EXERCISE GOAL: All the data should be repeated exactly. Any image in it is left out.

INFORMATION SHOWN:

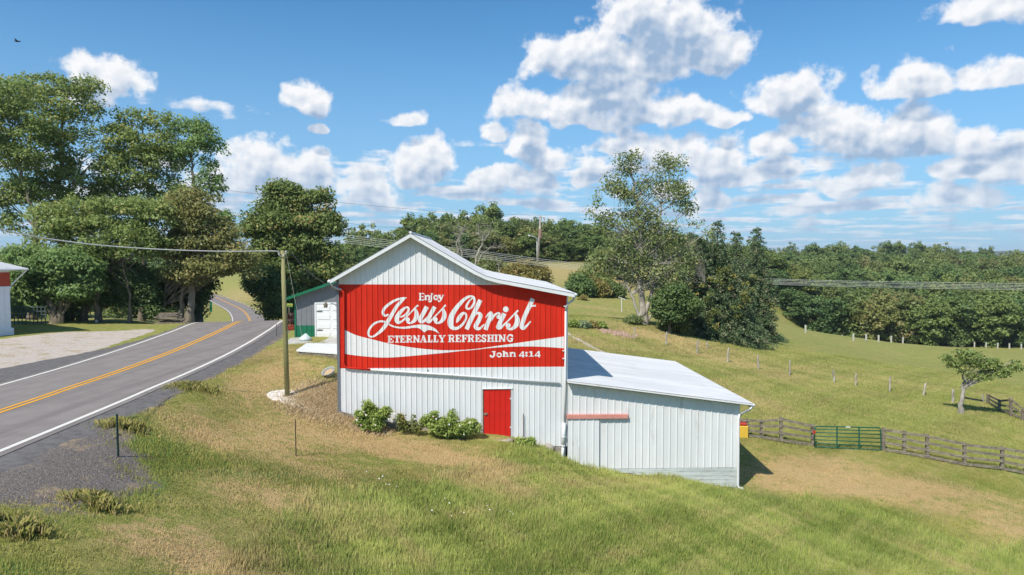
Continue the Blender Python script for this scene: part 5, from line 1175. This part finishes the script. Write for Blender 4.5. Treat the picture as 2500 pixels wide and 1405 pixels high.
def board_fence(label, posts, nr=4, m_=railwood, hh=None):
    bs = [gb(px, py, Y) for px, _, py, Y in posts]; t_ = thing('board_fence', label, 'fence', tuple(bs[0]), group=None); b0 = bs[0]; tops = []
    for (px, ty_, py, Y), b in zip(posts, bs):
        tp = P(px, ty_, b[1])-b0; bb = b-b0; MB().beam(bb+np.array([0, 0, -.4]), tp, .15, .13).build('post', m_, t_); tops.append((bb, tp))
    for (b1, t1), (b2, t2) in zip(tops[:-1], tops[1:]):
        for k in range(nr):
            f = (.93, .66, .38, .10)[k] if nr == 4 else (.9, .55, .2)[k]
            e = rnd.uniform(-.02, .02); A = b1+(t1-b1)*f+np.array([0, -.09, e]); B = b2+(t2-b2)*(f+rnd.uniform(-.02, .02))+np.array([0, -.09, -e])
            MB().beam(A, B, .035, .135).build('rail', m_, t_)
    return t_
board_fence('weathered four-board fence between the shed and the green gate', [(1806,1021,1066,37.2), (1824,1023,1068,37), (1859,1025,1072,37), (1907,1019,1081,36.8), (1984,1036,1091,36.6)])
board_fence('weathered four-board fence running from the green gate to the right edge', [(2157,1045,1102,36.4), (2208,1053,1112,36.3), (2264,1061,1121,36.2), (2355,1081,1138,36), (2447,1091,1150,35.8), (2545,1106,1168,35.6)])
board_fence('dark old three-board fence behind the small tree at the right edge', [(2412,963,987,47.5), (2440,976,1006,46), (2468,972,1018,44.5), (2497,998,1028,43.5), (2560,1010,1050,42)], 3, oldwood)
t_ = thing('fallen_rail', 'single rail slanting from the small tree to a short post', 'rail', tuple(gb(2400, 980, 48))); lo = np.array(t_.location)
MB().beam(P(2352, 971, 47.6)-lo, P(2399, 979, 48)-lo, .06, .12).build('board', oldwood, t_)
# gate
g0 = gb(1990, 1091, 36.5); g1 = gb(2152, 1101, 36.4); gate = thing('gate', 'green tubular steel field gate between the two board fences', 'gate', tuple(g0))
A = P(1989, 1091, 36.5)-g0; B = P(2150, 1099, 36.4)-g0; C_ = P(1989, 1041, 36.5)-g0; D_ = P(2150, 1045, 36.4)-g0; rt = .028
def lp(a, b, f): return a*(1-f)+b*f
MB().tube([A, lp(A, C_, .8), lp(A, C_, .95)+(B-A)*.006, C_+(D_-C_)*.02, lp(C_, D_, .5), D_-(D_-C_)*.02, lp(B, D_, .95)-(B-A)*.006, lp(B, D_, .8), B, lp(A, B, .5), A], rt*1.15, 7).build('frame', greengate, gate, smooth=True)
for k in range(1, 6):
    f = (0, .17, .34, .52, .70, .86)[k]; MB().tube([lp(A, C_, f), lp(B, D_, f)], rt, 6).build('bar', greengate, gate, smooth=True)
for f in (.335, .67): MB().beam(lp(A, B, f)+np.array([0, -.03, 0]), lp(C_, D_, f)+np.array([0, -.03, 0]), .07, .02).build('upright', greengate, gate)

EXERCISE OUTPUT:
Continue the Blender Python script for this scene: part 5, from line 1175. This part finishes the script. Write for Blender 4.5. Treat the picture as 2500 pixels wide and 1405 pixels high.
def board_fence(label, posts, nr=4, m_=railwood, hh=None):
    bs = [gb(px, py, Y) for px, _, py, Y in posts]; t_ = thing('board_fence', label, 'fence', tuple(bs[0]), group=None); b0 = bs[0]; tops = []
    for (px, ty_, py, Y), b in zip(posts, bs):
        tp = P(px, ty_, b[1])-b0; bb = b-b0; MB().beam(bb+np.array([0, 0, -.4]), tp, .15, .13).build('post', m_, t_); tops.append((bb, tp))
    for (b1, t1), (b2, t2) in zip(tops[:-1], tops[1:]):
        for k in range(nr):
            f = (.93, .66, .38, .10)[k] if nr == 4 else (.9, .55, .2)[k]
            e = rnd.uniform(-.02, .02); A = b1+(t1-b1)*f+np.array([0, -.09, e]); B = b2+(t2-b2)*(f+rnd.uniform(-.02, .02))+np.array([0, -.09, -e])
            MB().beam(A, B, .035, .135).build('rail', m_, t_)
    return t_
board_fence('weathered four-board fence between the shed and the green gate', [(1806,1021,1066,37.2), (1824,1023,1068,37), (1859,1025,1072,37), (1907,1019,1081,36.8), (1984,1036,1091,36.6)])
board_fence('weathered four-board fence running from the green gate to the right edge', [(2157,1045,1102,36.4), (2208,1053,1112,36.3), (2264,1061,1121,36.2), (2355,1081,1138,36), (2447,1091,1150,35.8), (2545,1106,1168,35.6)])
board_fence('dark old three-board fence behind the small tree at the right edge', [(2412,963,987,47.5), (2440,976,1006,46), (2468,972,1018,44.5), (2497,998,1028,43.5), (2560,1010,1050,42)], 3, oldwood)
t_ = thing('fallen_rail', 'single rail slanting from the small tree to a short post', 'rail', tuple(gb(2400, 980, 48))); lo = np.array(t_.location)
MB().beam(P(2352, 971, 47.6)-lo, P(2399, 979, 48)-lo, .06, .12).build('board', oldwood, t_)
# gate
g0 = gb(1990, 1091, 36.5); g1 = gb(2152, 1101, 36.4); gate = thing('gate', 'green tubular steel field gate between the two board fences', 'gate', tuple(g0))
A = P(1989, 1091, 36.5)-g0; B = P(2150, 1099, 36.4)-g0; C_ = P(1989, 1041, 36.5)-g0; D_ = P(2150, 1045, 36.4)-g0; rt = .028
def lp(a, b, f): return a*(1-f)+b*f
MB().tube([A, lp(A, C_, .8), lp(A, C_, .95)+(B-A)*.006, C_+(D_-C_)*.02, lp(C_, D_, .5), D_-(D_-C_)*.02, lp(B, D_, .95)-(B-A)*.006, lp(B, D_, .8), B, lp(A, B, .5), A], rt*1.15, 7).build('frame', greengate, gate, smooth=True)
for k in range(1, 6):
    f = (0, .17, .34, .52, .70, .86)[k]; MB().tube([lp(A, C_, f), lp(B, D_, f)], rt, 6).build('bar', greengate, gate, smooth=True)
for f in (.335, .67): MB().beam(lp(A, B, f)+np.array([0, -.03, 0]), lp(C_, D_, f)+np.array([0, -.03, 0]), .07, .02).build('upright', greengate, gate)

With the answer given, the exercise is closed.